◆ Stated problem
Extract all data as written.

◆ Supplied data

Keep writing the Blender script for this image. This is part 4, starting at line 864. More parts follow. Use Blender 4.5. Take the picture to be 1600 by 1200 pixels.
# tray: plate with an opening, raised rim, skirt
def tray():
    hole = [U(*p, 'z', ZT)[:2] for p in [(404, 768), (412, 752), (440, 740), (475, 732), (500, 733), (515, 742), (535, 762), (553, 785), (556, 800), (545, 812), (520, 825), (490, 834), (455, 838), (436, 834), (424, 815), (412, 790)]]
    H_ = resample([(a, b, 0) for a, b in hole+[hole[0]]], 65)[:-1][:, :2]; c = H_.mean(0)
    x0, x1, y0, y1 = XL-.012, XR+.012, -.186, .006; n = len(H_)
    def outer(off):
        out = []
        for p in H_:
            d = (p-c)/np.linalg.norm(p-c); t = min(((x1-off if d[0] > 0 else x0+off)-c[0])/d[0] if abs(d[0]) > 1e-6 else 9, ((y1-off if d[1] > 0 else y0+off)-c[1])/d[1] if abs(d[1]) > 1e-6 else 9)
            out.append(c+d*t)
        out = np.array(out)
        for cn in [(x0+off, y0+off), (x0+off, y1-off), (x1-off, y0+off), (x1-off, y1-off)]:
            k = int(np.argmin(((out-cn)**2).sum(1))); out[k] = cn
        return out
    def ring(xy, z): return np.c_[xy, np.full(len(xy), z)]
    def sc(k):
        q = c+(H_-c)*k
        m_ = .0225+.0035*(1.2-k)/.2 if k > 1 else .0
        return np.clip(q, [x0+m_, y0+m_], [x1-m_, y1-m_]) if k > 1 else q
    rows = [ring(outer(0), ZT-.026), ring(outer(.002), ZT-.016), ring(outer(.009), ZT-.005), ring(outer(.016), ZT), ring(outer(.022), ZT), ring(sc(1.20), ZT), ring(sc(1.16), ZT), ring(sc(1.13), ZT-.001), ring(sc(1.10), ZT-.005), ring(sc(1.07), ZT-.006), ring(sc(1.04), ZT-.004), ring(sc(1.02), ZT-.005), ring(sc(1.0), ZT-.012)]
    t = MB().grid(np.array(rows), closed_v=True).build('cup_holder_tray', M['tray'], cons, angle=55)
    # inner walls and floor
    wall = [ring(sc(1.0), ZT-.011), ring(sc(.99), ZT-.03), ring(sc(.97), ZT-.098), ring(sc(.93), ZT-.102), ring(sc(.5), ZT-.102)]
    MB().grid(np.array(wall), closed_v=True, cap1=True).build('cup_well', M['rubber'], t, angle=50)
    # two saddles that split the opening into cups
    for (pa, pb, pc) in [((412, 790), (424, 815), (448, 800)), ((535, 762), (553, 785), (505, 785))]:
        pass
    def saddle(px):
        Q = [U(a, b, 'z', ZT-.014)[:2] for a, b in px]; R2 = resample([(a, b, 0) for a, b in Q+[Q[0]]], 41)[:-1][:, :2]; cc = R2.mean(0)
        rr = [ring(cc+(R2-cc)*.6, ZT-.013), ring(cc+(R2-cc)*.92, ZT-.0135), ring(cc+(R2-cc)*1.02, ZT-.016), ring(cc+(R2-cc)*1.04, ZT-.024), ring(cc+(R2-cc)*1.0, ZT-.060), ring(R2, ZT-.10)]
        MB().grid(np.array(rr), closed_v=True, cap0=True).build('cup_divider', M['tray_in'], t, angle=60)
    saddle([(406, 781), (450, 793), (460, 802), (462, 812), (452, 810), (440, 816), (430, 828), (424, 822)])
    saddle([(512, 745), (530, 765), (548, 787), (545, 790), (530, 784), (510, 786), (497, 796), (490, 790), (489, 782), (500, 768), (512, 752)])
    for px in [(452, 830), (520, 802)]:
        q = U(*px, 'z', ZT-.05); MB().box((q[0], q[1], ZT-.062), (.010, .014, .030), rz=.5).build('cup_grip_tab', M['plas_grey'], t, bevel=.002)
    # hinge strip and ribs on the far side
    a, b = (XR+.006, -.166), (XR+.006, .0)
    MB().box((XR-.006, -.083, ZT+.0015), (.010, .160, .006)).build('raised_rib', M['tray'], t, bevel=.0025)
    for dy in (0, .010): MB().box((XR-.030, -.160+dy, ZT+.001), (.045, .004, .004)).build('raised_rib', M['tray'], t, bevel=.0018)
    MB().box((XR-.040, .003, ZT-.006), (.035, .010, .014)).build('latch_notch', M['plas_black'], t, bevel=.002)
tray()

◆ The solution
Keep writing the Blender script for this image. This is part 4, starting at line 864. More parts follow. Use Blender 4.5. Take the picture to be 1600 by 1200 pixels.
# tray: plate with an opening, raised rim, skirt
def tray():
    hole = [U(*p, 'z', ZT)[:2] for p in [(404, 768), (412, 752), (440, 740), (475, 732), (500, 733), (515, 742), (535, 762), (553, 785), (556, 800), (545, 812), (520, 825), (490, 834), (455, 838), (436, 834), (424, 815), (412, 790)]]
    H_ = resample([(a, b, 0) for a, b in hole+[hole[0]]], 65)[:-1][:, :2]; c = H_.mean(0)
    x0, x1, y0, y1 = XL-.012, XR+.012, -.186, .006; n = len(H_)
    def outer(off):
        out = []
        for p in H_:
            d = (p-c)/np.linalg.norm(p-c); t = min(((x1-off if d[0] > 0 else x0+off)-c[0])/d[0] if abs(d[0]) > 1e-6 else 9, ((y1-off if d[1] > 0 else y0+off)-c[1])/d[1] if abs(d[1]) > 1e-6 else 9)
            out.append(c+d*t)
        out = np.array(out)
        for cn in [(x0+off, y0+off), (x0+off, y1-off), (x1-off, y0+off), (x1-off, y1-off)]:
            k = int(np.argmin(((out-cn)**2).sum(1))); out[k] = cn
        return out
    def ring(xy, z): return np.c_[xy, np.full(len(xy), z)]
    def sc(k):
        q = c+(H_-c)*k
        m_ = .0225+.0035*(1.2-k)/.2 if k > 1 else .0
        return np.clip(q, [x0+m_, y0+m_], [x1-m_, y1-m_]) if k > 1 else q
    rows = [ring(outer(0), ZT-.026), ring(outer(.002), ZT-.016), ring(outer(.009), ZT-.005), ring(outer(.016), ZT), ring(outer(.022), ZT), ring(sc(1.20), ZT), ring(sc(1.16), ZT), ring(sc(1.13), ZT-.001), ring(sc(1.10), ZT-.005), ring(sc(1.07), ZT-.006), ring(sc(1.04), ZT-.004), ring(sc(1.02), ZT-.005), ring(sc(1.0), ZT-.012)]
    t = MB().grid(np.array(rows), closed_v=True).build('cup_holder_tray', M['tray'], cons, angle=55)
    # inner walls and floor
    wall = [ring(sc(1.0), ZT-.011), ring(sc(.99), ZT-.03), ring(sc(.97), ZT-.098), ring(sc(.93), ZT-.102), ring(sc(.5), ZT-.102)]
    MB().grid(np.array(wall), closed_v=True, cap1=True).build('cup_well', M['rubber'], t, angle=50)
    # two saddles that split the opening into cups
    for (pa, pb, pc) in [((412, 790), (424, 815), (448, 800)), ((535, 762), (553, 785), (505, 785))]:
        pass
    def saddle(px):
        Q = [U(a, b, 'z', ZT-.014)[:2] for a, b in px]; R2 = resample([(a, b, 0) for a, b in Q+[Q[0]]], 41)[:-1][:, :2]; cc = R2.mean(0)
        rr = [ring(cc+(R2-cc)*.6, ZT-.013), ring(cc+(R2-cc)*.92, ZT-.0135), ring(cc+(R2-cc)*1.02, ZT-.016), ring(cc+(R2-cc)*1.04, ZT-.024), ring(cc+(R2-cc)*1.0, ZT-.060), ring(R2, ZT-.10)]
        MB().grid(np.array(rr), closed_v=True, cap0=True).build('cup_divider', M['tray_in'], t, angle=60)
    saddle([(406, 781), (450, 793), (460, 802), (462, 812), (452, 810), (440, 816), (430, 828), (424, 822)])
    saddle([(512, 745), (530, 765), (548, 787), (545, 790), (530, 784), (510, 786), (497, 796), (490, 790), (489, 782), (500, 768), (512, 752)])
    for px in [(452, 830), (520, 802)]:
        q = U(*px, 'z', ZT-.05); MB().box((q[0], q[1], ZT-.062), (.010, .014, .030), rz=.5).build('cup_grip_tab', M['plas_grey'], t, bevel=.002)
    # hinge strip and ribs on the far side
    a, b = (XR+.006, -.166), (XR+.006, .0)
    MB().box((XR-.006, -.083, ZT+.0015), (.010, .160, .006)).build('raised_rib', M['tray'], t, bevel=.0025)
    for dy in (0, .010): MB().box((XR-.030, -.160+dy, ZT+.001), (.045, .004, .004)).build('raised_rib', M['tray'], t, bevel=.0018)
    MB().box((XR-.040, .003, ZT-.006), (.035, .010, .014)).build('latch_notch', M['plas_black'], t, bevel=.002)
tray()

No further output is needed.